Task to complete: Please write out the material that follows, exactly as it stands.
>> BEGIN Collected data
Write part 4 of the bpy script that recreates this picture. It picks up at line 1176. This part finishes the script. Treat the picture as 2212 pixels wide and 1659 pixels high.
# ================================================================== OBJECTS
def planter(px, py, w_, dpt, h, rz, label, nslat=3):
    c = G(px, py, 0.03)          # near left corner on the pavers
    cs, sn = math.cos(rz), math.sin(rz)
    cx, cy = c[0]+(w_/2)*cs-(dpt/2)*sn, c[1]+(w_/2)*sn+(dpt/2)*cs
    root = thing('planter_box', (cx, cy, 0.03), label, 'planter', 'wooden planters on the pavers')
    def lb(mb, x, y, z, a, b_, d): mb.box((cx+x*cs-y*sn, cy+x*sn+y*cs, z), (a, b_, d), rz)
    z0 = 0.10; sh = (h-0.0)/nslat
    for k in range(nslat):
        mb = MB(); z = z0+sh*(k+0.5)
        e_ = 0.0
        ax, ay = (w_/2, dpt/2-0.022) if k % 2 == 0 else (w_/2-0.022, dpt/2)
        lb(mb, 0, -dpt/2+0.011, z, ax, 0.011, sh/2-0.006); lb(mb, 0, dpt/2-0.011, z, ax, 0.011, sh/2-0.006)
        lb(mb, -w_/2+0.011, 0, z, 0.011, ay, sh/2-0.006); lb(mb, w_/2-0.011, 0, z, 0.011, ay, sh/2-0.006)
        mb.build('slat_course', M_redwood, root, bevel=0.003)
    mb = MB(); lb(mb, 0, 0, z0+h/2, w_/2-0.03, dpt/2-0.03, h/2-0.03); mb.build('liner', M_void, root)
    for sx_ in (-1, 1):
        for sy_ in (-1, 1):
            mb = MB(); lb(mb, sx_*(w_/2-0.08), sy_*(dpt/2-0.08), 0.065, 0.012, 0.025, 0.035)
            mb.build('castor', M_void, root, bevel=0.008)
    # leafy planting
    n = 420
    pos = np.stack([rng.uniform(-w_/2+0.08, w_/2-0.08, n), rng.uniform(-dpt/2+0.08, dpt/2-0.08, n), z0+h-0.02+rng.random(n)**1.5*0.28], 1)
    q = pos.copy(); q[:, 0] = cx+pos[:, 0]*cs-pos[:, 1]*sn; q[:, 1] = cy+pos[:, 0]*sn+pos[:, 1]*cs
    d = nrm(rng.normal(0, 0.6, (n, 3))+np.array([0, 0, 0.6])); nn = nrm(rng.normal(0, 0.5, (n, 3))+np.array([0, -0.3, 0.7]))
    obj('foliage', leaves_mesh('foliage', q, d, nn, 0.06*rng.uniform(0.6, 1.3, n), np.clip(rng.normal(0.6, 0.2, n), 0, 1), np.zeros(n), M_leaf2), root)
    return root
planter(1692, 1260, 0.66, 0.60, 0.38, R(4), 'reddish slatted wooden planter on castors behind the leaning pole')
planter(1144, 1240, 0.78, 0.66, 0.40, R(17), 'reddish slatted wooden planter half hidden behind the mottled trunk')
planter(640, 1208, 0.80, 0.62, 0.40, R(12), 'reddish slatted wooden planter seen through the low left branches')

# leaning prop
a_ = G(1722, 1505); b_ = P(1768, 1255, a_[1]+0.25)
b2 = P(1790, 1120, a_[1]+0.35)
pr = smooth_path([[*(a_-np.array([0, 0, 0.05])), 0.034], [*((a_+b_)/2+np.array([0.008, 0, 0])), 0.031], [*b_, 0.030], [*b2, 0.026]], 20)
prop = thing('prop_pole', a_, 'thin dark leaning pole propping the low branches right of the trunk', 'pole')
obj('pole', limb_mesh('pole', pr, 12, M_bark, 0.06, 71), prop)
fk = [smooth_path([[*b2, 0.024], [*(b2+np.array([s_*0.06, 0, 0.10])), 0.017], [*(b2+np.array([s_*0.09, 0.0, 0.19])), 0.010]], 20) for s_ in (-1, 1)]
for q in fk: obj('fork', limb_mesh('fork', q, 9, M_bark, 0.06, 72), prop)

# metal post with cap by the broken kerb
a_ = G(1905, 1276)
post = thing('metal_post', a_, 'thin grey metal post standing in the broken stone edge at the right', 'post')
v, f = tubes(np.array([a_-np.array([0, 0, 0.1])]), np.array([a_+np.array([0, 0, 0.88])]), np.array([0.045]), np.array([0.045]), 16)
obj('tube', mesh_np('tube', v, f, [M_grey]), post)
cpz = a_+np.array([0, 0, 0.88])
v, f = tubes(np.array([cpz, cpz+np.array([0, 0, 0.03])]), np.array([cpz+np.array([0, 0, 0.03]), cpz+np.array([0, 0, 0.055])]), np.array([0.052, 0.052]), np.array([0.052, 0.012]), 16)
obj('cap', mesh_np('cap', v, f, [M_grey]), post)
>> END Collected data
Solution:
Write part 4 of the bpy script that recreates this picture. It picks up at line 1176. This part finishes the script. Treat the picture as 2212 pixels wide and 1659 pixels high.
# ================================================================== OBJECTS
def planter(px, py, w_, dpt, h, rz, label, nslat=3):
    c = G(px, py, 0.03)          # near left corner on the pavers
    cs, sn = math.cos(rz), math.sin(rz)
    cx, cy = c[0]+(w_/2)*cs-(dpt/2)*sn, c[1]+(w_/2)*sn+(dpt/2)*cs
    root = thing('planter_box', (cx, cy, 0.03), label, 'planter', 'wooden planters on the pavers')
    def lb(mb, x, y, z, a, b_, d): mb.box((cx+x*cs-y*sn, cy+x*sn+y*cs, z), (a, b_, d), rz)
    z0 = 0.10; sh = (h-0.0)/nslat
    for k in range(nslat):
        mb = MB(); z = z0+sh*(k+0.5)
        e_ = 0.0
        ax, ay = (w_/2, dpt/2-0.022) if k % 2 == 0 else (w_/2-0.022, dpt/2)
        lb(mb, 0, -dpt/2+0.011, z, ax, 0.011, sh/2-0.006); lb(mb, 0, dpt/2-0.011, z, ax, 0.011, sh/2-0.006)
        lb(mb, -w_/2+0.011, 0, z, 0.011, ay, sh/2-0.006); lb(mb, w_/2-0.011, 0, z, 0.011, ay, sh/2-0.006)
        mb.build('slat_course', M_redwood, root, bevel=0.003)
    mb = MB(); lb(mb, 0, 0, z0+h/2, w_/2-0.03, dpt/2-0.03, h/2-0.03); mb.build('liner', M_void, root)
    for sx_ in (-1, 1):
        for sy_ in (-1, 1):
            mb = MB(); lb(mb, sx_*(w_/2-0.08), sy_*(dpt/2-0.08), 0.065, 0.012, 0.025, 0.035)
            mb.build('castor', M_void, root, bevel=0.008)
    # leafy planting
    n = 420
    pos = np.stack([rng.uniform(-w_/2+0.08, w_/2-0.08, n), rng.uniform(-dpt/2+0.08, dpt/2-0.08, n), z0+h-0.02+rng.random(n)**1.5*0.28], 1)
    q = pos.copy(); q[:, 0] = cx+pos[:, 0]*cs-pos[:, 1]*sn; q[:, 1] = cy+pos[:, 0]*sn+pos[:, 1]*cs
    d = nrm(rng.normal(0, 0.6, (n, 3))+np.array([0, 0, 0.6])); nn = nrm(rng.normal(0, 0.5, (n, 3))+np.array([0, -0.3, 0.7]))
    obj('foliage', leaves_mesh('foliage', q, d, nn, 0.06*rng.uniform(0.6, 1.3, n), np.clip(rng.normal(0.6, 0.2, n), 0, 1), np.zeros(n), M_leaf2), root)
    return root
planter(1692, 1260, 0.66, 0.60, 0.38, R(4), 'reddish slatted wooden planter on castors behind the leaning pole')
planter(1144, 1240, 0.78, 0.66, 0.40, R(17), 'reddish slatted wooden planter half hidden behind the mottled trunk')
planter(640, 1208, 0.80, 0.62, 0.40, R(12), 'reddish slatted wooden planter seen through the low left branches')

# leaning prop
a_ = G(1722, 1505); b_ = P(1768, 1255, a_[1]+0.25)
b2 = P(1790, 1120, a_[1]+0.35)
pr = smooth_path([[*(a_-np.array([0, 0, 0.05])), 0.034], [*((a_+b_)/2+np.array([0.008, 0, 0])), 0.031], [*b_, 0.030], [*b2, 0.026]], 20)
prop = thing('prop_pole', a_, 'thin dark leaning pole propping the low branches right of the trunk', 'pole')
obj('pole', limb_mesh('pole', pr, 12, M_bark, 0.06, 71), prop)
fk = [smooth_path([[*b2, 0.024], [*(b2+np.array([s_*0.06, 0, 0.10])), 0.017], [*(b2+np.array([s_*0.09, 0.0, 0.19])), 0.010]], 20) for s_ in (-1, 1)]
for q in fk: obj('fork', limb_mesh('fork', q, 9, M_bark, 0.06, 72), prop)

# metal post with cap by the broken kerb
a_ = G(1905, 1276)
post = thing('metal_post', a_, 'thin grey metal post standing in the broken stone edge at the right', 'post')
v, f = tubes(np.array([a_-np.array([0, 0, 0.1])]), np.array([a_+np.array([0, 0, 0.88])]), np.array([0.045]), np.array([0.045]), 16)
obj('tube', mesh_np('tube', v, f, [M_grey]), post)
cpz = a_+np.array([0, 0, 0.88])
v, f = tubes(np.array([cpz, cpz+np.array([0, 0, 0.03])]), np.array([cpz+np.array([0, 0, 0.03]), cpz+np.array([0, 0, 0.055])]), np.array([0.052, 0.052]), np.array([0.052, 0.012]), 16)
obj('cap', mesh_np('cap', v, f, [M_grey]), post)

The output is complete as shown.